Bude’s Sonic Bodies focuses on musicality and sonority beyond music and onto textual domains. Throughout the book we are guided towards an expansion of the understanding of music and the body, by focusing on medieval texts that are not typically considered to be musical. With this aim, Bude explores a variety of texts, from speculative music treatises to works of poetry, and analyses them through a variety of lenses, including Pierre Schaeffer’s work on musique concrète, sound-objects, and acousmatic listening; as well as feminist and disability studies, to name a few.
Bude defines “sonic body” as a body “that has access to forms of subjectivity, power, ways of being, and linguistic meaning that do not accrue to the visible or visio-tactile body. Matter might be at the heart of this body, but so too might immateriality.” (5)
Chapter 1 focuses on Jacobus’s fourteenth-century Speculum musicae, in which he expands Boethius’s categories of music from musica instrumentalis, musica humana, and musica mundana, to include musica celestis, that is, angelic song. Angelic song is proposed to be able to exist without matter: angels sing without needing material bodies. Bude argues that Jacobus’s work explores the types of bodies that can be musical, and includes immaterial bodies, expanding, as a result, notions on the body and on musicality.
In this chapter Bude also examines the work from the fourteenth-century mystic Richard Rolle, in particular in relation to the concept of canor, a heavenly melody that reaches the ears and soothes the physical body, opening it up to divine experience. It is the study of canor that opens up Chapter 2, as Bude explores responses to Rolle’s influential work through the analysis of Walter Hilton’s Of Angels’ Song. Hilton’s work, Bude explains, seeks to detract from Rolle’s practice, which threatened orthodoxy by encouraging private spiritual practice, and which by the late fourteenth and early fifteenth century had gained popularity. The aim of Hilton’s epistle, argues Bude, was not to define angelic singing, but instead, through the inability to define it, to put into question private sensory experiences and therefore delegitimise individual spiritual practice.

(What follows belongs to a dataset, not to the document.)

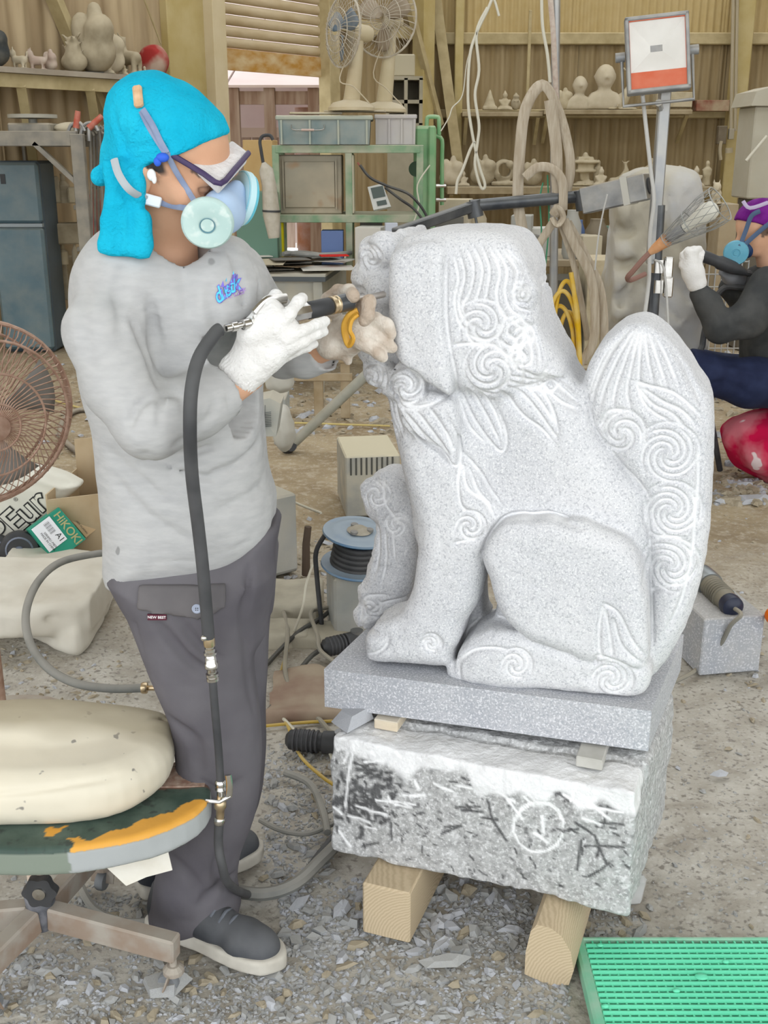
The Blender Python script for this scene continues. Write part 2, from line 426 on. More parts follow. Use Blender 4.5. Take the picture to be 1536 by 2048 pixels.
# ------------------------------------------------------------------ the setting
M_dirt = None
def ground_material():
    m = bpy.data.materials.new('packed_earth'); m.use_nodes = True; n = m.node_tree; N = n.nodes; L = n.links
    b = N['Principled BSDF']; b.inputs['Roughness'].default_value = .95; b.inputs['Specular IOR Level'].default_value = .1
    tc = N.new('ShaderNodeTexCoord')
    def noise(sc, det, dist=0):
        q = N.new('ShaderNodeTexNoise'); q.inputs['Scale'].default_value = sc; q.inputs['Detail'].default_value = det; q.inputs['Distortion'].default_value = dist
        L.new(tc.outputs['Object'], q.inputs[0]); return q.outputs[0]
    def rng_(x, a, c, lo=0, hi=1):
        r = N.new('ShaderNodeMapRange'); r.inputs[1].default_value = a; r.inputs[2].default_value = c; r.inputs[3].default_value = lo; r.inputs[4].default_value = hi
        L.new(x, r.inputs[0]); return r.outputs[0]
    def mix(f, a, c):
        q = N.new('ShaderNodeMix'); q.data_type = 'RGBA'
        if hasattr(f, 'node'): L.new(f, q.inputs[0])
        for i, x in ((6, a), (7, c)):
            if hasattr(x, 'node'): L.new(x, q.inputs[i])
            else: q.inputs[i].default_value = (*x, 1)
        return q.outputs[2]
    earth = mix(rng_(noise(3.2, 8, .4), .35, .68), (.27, .205, .125), (.41, .335, .22))
    earth = mix(rng_(noise(26, 6), .50, .72), earth, (.47, .40, .30))
    powder = mix(rng_(noise(9, 8, .3), .35, .65), (.36, .33, .28), (.50, .475, .42))
    powder = mix(rng_(noise(70, 4), .55, .66), powder, (.25, .23, .20))
    sep = N.new('ShaderNodeSeparateXYZ'); L.new(tc.outputs['Object'], sep.inputs[0])
    ad = N.new('ShaderNodeMath'); ad.operation = 'MULTIPLY_ADD'; ad.inputs[1].default_value = -2.2; L.new(noise(.9, 4), ad.inputs[0]); L.new(sep.outputs[1], ad.inputs[2])
    c = mix(rng_(ad.outputs[0], 1.9, 3.4), powder, earth)
    vo = N.new('ShaderNodeTexVoronoi'); vo.inputs['Scale'].default_value = 55; L.new(tc.outputs['Object'], vo.inputs[0])
    c = mix(rng_(vo.outputs['Distance'], .12, .3, .35, 0), c, (.6, .59, .56))
    L.new(c, b.inputs['Base Color'])
    bp = N.new('ShaderNodeBump'); bp.inputs['Strength'].default_value = .8; bp.inputs['Distance'].default_value = .012
    ad2 = N.new('ShaderNodeMath'); ad2.operation = 'ADD'; L.new(noise(30, 8), ad2.inputs[0]); L.new(noise(7, 6), ad2.inputs[1])
    L.new(ad2.outputs[0], bp.inputs['Height']); L.new(bp.outputs[0], b.inputs['Normal'])
    return m
def ground_h(x, y):
    z = .012 * vnoise(x, y, 0 * x, 2.1, 3) + .006 * vnoise(x, y, 0 * x, 6.3, 4) + .003 * vnoise(x, y, 0 * x, 17, 5)
    return z - .008
def build_floor():
    xs = np.concatenate([np.linspace(-9, -1.6, 60), np.linspace(-1.55, 2.2, 260), np.linspace(2.3, 9, 50)])
    ys = np.concatenate([np.linspace(-6, 1.3, 25), np.linspace(1.33, 4.2, 260), np.linspace(4.25, 17, 190)])
    X, Y = np.meshgrid(xs, ys, indexing='ij'); Zz = ground_h(X, Y)
    V = np.stack([X, Y, Zz], -1).reshape(-1, 3); nx, ny = X.shape
    I = np.arange(nx * ny).reshape(nx, ny); Q = np.stack([I[:-1, :-1], I[1:, :-1], I[1:, 1:], I[:-1, 1:]], -1).reshape(-1, 4)
    o = link_mesh('floor', npmesh('floor', V, Q), ground_material()); tag(o, 'packed earth floor under grey stone powder', kind='structure')
    return o
floor = build_floor()
def GZ(x, y): return float(ground_h(np.array([float(x)]), np.array([float(y)]))[0])
# --- shed shell
M_beige = mat('painted_sheet_beige', (.40, .32, .19), .75, col2=(.52, .43, .28), scale=1.2, lo=.3, hi=.7, dust=.5, dcol=(.55, .47, .33), stretch=(1, 1, .25))
M_sheet_left = mat('painted_sheet_left', (.30, .24, .17), .8, col2=(.50, .42, .31), scale=2.0, lo=.35, hi=.65, stretch=(3, 3, .35))
M_sheet_low = mat('painted_sheet_dusty', (.27, .215, .14), .8, col2=(.36, .30, .21), scale=3, stretch=(3, 3, .4))
M_beam = mat('painted_beam', (.34, .29, .19), .7, col2=(.45, .39, .27), scale=6, dust=.7, dcol=(.58, .50, .36))
M_column = mat('column_paint', (.44, .37, .22), .7, col2=(.50, .43, .28), scale=5)
M_roof = mat('roof_sheet', (.5, .47, .40), .9)
LA = np.array((-2.99, 9.2)); LC = np.array((.56, 14.0)); LD = (LC - LA) / np.linalg.norm(LC - LA); LN = np.array((LD[1], -LD[0]))   # left wall line, normal into the room
def LW(px, py, off=0.0):                 # pixel -> point on the left wall plane moved off metres into the room
    a, b, c = ray(px, py); n = LN; t = ((LA + LN * off) @ n) / (a * n[0] + b * n[1]); return Vector((a * t, b * t, CAMH + c * t))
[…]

The reflexion on noise and silence in The Boke of Margery Kempe in Chapter 3 presents, to me, one of the most fascinating and powerful arguments in Bude’s volume. Bude argues that Margery Kempe’s power does not rest in noise making, which she cannot control, but in her tactical silences. Bude refers to the relationship and rhythm between noise and silence as “murmuring silence” (72) and considers it as a type of music. Bude argues that through her silence, Margery forces those in power towards attentive listening, using for her own benefit the association between silence and authority, vs. noise making and powerlessness. This chapter includes some of Bude’s most moving arguments, by drawing connections to current socio-political contexts as well as drawing from the stories of female martyrs.
Chapter 4 focuses on the writing of Richard Methley and John Norton, two Carthusians based at Mount Grace Priory in North Yorkshire. Bude focuses on two manuscripts: Methley, Trinity MS O.2.56; and Norton, Lincoln Cathedral MS 57. Bude reflects on how the full meaning of Methley’s and Norton’s work only becomes graspable when considering their works as entangled. Because of the importance of solitary work and silence for Carthusian monks, devotional importance was given to reading, copying, and writing manuscripts. Mystical song, Bude argues, is at the centre of the manuscripts, which borrow the concept of canor from Rolle and adapt it to the Carthusian lifestyle. The sonic bodies evidenced in Methley and Norton’s work are textual and interconnected; whereas Rolle’s canor produces sound in the ears, Methley and Norton’s canor, Bude tells us, is of a textual nature.
I was fascinated by Chapter 5’s analysis of sonority in William Langland’s Piers Plowman. Bude explores this sonority by referring to the allegories, the narrative itself, the personifications and the formal properties of the piece. Bude applies Pierre Schaeffer’s work on acousmatic sound, that is, sound whose source remains invisible, to Piers Plowman, arguing, among other things, that allegory is a type of acoustic veil. Moreover, Bude explains that the personifications in Piers Plowman are made of speeches and are rarely characterised in visual terms. Personifications are made of sounds and Will’s journey is one of listening.
Of particular interest to the concept of acousmatic sound and listening is Bude’s analysis of Passus 18, when Will’s dream includes a performance of Palm Sunday liturgy. Bude reflects on how Langland invokes the specificity of this celebration during which, in Western Europe, the laity was able to sing antiphonally with the clergy, and which could include a street procession. Palm Sunday street processions were ones in which the sounds of celebrations resounding through the streets were combined with notions of an imagined historical Jerusalem, which was being re-enacted
In addition to this, Bude reflects on B.18.8 in which Langland is seen to refer to the practice of “angel choirs” at the end of Palm Sunday processions. “Angel choirs,” explains Bude, were small interior balconies present in some cathedrals, from which choirs could sing the Gloria, laus, hidden from the view of liturgy participants. Sound and source were separated, resulting in an acousmatic experience. Having been part of a series of acoustic measurements in York Minster (UK) led by Dr Lidia Álvarez Morales back in 2019, I was intrigued by reading of the existence of these balconies in York Minster, and keen to test what the acoustic simulations might tell us about those sonic experiences.
Chapter 6 focuses on notions of disability in relation to music in Chaucer’s work, particularly in relation to the Franklin’s Tale. Bude starts by reflecting on the medieval differentiation between musicus and cantor, with the former being a true musician, and the latter someone unable to comprehend the philosophical notions behind the music they sing. Both the mind and the body of the cantor were considered as disabled, and at the service of the musicus. Bude then takes the reader back to the myth of Echo and Narcissus, and its connection to the Franklin’s Tale, including insightful reflections on disability and gender.
In Sonic Bodies, Tekla Bude presents an incredibly interesting analysis of the definitions of music and the body, by going beyond those texts that are traditionally considered to be musical, and redefining notions of sonority and the body in the process. Moreover, Bude demonstrates a command of several different subdisciplines within the arts and humanities, and I found it illuminating to read how sound, gender, and disability studies were applied to the field of medieval literature and music. I would recommend the volume to anyone and everyone looking to rethink what we consider as musical texts and finding new ways into the topic.